Concrete and Abstract
Diane Putnam, Writing Center Director
Eden White, LIA
Eden's Hours: Monday, Wednesday, and Thursday, 8 am to 4 pm; Tuesday 8 am to 3 pm
CONCRETE & ABSTRACT
CONCRETE words denote what can be perceived by the five senses.
Examples: tree (sight/visual), thunder (hearing/aural), pizza (taste/gustatory), incense (smell/olfactory), and sandpaper (touch/tactile).
ABSTRACT words point to ideas, to concepts, to states of mind, to the theoretical, to whatever is outside the experience of the five senses.
Examples: love, courage, beauty, honesty, dignity, evil, peace, happiness, integrity, freedom, etc. We cannot literally see, hear, taste, or feel "freedom," for instance. Such words cannot be understood directly through the five senses; instead we must rely on our past personal experiences and social conditioning - on the associations the abstractions carry - to grasp what they mean.
Our thinking naturally swings between the ABSTRACT and CONCRETE. The words ABSTRACT and CONCRETE are generally used to describe a writer's style, particularly diction, or word choice.
Effective writing balances the abstract and concrete, and experienced writers support and develop abstract statements with concrete details to give their writing clarity, impact, and specificity.
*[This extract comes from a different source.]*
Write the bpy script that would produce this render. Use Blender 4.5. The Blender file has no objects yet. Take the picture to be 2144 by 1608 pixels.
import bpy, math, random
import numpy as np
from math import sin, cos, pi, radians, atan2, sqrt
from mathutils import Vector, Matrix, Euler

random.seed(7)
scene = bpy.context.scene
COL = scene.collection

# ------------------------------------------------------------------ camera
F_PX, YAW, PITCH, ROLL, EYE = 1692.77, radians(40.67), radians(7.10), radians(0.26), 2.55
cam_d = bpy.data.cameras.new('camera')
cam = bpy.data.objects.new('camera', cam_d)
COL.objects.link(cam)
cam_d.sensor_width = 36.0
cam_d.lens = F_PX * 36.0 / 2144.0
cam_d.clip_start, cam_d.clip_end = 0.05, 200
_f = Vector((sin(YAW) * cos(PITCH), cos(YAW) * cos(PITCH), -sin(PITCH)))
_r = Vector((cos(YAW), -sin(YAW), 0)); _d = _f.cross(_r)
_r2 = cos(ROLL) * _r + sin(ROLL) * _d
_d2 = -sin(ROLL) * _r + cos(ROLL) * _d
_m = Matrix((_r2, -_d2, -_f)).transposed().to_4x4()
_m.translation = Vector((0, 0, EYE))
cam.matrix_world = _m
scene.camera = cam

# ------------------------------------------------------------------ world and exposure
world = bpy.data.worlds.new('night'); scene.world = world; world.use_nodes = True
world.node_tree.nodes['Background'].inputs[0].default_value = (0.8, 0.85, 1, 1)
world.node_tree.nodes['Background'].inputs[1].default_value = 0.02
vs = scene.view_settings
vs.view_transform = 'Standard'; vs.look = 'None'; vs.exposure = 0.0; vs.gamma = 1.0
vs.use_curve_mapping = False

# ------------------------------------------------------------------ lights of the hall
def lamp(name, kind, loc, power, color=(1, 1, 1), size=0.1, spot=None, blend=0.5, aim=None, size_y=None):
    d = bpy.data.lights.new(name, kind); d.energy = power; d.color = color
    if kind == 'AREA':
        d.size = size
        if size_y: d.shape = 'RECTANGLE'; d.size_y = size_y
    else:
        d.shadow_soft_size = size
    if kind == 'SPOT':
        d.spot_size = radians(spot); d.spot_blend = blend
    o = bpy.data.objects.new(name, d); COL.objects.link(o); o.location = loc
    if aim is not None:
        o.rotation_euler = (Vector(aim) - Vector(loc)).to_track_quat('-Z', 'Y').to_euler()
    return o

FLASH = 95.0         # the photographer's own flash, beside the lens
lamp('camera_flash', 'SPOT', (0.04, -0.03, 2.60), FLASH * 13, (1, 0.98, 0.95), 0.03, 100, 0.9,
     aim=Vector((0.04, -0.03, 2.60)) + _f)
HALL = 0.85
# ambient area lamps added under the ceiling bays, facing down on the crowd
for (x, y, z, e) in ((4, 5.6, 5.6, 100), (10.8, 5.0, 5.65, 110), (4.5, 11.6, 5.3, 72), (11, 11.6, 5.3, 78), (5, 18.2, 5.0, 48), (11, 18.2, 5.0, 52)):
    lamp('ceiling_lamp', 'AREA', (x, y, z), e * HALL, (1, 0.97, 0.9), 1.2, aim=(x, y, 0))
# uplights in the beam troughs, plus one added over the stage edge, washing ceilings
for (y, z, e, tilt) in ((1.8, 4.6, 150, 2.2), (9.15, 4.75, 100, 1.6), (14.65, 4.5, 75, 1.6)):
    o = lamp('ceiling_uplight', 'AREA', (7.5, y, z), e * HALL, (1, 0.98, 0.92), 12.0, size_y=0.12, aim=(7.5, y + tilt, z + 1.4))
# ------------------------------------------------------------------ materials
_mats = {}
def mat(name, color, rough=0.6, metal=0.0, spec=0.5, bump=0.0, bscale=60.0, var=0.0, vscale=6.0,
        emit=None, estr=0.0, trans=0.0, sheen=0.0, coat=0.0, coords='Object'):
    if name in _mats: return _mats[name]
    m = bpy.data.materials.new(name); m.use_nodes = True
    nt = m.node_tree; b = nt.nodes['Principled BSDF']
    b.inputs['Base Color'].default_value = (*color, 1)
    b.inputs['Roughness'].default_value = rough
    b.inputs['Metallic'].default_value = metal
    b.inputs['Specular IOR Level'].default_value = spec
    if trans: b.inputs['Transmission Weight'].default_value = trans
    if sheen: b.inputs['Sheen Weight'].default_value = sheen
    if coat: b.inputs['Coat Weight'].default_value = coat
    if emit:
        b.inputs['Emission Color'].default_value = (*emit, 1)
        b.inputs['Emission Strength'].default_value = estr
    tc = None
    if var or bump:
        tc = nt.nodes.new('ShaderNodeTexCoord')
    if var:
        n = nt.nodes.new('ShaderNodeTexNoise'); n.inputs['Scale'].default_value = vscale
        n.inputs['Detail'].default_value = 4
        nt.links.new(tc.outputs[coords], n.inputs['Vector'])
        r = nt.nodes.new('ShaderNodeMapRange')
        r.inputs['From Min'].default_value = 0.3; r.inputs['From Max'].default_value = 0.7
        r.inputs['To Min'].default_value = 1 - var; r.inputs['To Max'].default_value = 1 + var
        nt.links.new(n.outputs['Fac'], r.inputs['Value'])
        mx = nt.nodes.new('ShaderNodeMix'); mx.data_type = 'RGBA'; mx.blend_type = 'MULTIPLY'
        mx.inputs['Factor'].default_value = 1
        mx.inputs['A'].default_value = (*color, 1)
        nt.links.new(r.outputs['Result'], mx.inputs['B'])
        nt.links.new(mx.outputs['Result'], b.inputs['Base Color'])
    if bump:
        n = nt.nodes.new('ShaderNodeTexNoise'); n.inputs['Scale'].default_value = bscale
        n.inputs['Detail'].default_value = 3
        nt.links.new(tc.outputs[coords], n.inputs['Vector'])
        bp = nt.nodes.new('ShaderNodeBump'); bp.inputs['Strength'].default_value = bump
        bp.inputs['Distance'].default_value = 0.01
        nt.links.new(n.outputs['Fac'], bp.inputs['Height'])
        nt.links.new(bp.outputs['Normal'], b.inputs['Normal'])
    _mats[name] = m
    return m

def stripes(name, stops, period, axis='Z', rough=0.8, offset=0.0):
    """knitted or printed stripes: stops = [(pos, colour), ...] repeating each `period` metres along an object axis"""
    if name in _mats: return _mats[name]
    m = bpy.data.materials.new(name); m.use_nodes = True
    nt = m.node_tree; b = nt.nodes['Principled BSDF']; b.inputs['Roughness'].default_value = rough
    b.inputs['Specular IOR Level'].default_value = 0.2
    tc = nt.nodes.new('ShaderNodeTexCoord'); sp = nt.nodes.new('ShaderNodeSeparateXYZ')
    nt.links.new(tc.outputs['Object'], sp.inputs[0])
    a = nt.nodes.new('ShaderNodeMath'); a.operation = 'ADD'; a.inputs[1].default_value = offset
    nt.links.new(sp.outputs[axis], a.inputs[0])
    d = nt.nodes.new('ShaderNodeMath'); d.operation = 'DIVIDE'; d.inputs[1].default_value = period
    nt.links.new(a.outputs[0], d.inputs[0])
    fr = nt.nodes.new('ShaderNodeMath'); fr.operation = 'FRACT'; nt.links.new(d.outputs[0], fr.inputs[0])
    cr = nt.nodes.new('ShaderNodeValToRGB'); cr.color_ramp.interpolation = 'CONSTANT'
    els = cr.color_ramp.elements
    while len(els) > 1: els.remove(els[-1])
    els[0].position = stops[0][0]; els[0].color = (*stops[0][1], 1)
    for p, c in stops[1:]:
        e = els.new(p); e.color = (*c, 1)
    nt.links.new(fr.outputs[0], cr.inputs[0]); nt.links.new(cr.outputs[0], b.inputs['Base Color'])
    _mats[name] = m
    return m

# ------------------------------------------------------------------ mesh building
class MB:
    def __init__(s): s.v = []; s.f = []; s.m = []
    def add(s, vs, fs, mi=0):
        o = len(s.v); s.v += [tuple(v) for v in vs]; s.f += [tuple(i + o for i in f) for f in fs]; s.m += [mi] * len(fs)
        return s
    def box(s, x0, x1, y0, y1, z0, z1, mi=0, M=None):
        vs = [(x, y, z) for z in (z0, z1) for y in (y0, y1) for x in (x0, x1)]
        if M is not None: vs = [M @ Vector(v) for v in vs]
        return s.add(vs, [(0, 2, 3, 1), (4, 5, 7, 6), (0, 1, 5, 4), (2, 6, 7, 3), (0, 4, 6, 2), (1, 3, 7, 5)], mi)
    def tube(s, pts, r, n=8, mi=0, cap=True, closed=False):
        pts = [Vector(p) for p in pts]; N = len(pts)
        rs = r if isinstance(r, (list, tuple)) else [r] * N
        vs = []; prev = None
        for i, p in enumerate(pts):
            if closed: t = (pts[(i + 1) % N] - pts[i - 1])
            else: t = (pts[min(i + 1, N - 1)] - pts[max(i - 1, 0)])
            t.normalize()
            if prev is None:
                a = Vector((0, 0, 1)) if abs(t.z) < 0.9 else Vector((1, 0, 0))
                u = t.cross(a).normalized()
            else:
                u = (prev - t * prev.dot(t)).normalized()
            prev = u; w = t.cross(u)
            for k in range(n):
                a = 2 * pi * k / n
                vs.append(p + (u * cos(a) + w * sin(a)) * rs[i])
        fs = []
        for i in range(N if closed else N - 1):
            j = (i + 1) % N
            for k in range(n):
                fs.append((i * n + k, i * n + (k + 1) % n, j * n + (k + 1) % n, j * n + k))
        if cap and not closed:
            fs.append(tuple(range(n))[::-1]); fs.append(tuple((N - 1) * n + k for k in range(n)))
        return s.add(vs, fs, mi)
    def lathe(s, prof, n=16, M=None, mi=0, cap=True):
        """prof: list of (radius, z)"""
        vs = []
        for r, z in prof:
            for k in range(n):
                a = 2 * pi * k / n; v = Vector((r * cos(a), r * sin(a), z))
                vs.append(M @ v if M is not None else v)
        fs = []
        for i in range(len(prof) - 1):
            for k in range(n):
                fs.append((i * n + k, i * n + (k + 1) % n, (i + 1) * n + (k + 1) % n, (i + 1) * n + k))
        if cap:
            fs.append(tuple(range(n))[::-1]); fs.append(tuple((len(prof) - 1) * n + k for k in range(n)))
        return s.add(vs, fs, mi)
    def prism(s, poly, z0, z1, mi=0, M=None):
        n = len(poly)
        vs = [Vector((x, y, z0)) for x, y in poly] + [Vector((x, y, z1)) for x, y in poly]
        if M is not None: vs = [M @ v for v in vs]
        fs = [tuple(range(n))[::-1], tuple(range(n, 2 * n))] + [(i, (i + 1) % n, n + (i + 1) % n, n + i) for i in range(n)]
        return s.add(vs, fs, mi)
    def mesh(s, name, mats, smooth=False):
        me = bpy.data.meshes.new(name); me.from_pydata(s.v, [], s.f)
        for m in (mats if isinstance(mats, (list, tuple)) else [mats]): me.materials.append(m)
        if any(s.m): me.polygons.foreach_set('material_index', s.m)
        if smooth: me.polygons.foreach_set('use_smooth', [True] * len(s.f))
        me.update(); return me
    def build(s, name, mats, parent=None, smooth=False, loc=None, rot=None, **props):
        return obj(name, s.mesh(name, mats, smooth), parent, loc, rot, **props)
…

In the following paragraph from Of Time and the River, Thomas Wolfe uses both ABSTRACT and CONCRETE diction; he is both GENERAL and SPECIFIC:
There would be a brisk fire crackling in the hearth, the old-smoke gold of morning and the smell of fog, the crisp cheerful voices of the people and their ruddy competent morning look, and the cheerful smell of breakfast, which was always liberal and good, the best meal that they had: kidneys and ham and eggs and sausages and toast and marmalade and tea.
Here is Wolfe's passage cast only in ABSTRACT, GENERAL language:
The room was warm, it was a nice morning, the people were happy, and breakfast was liberal and good.
What has been lost?
An essay begins with an ABSTRACTION - a thesis, an idea, a tentative conclusion or discovery about the subject. What follows is a gradual unfolding of the concrete explanation of that idea by means of specific examples and details, and concrete statements.
ABSTRACTIONS, which are types of GENERAL words, refer to things we cannot perceive through our five senses.
SPECIFIC words are often CONCRETE, naming things we can see, hear, touch, taste, or smell.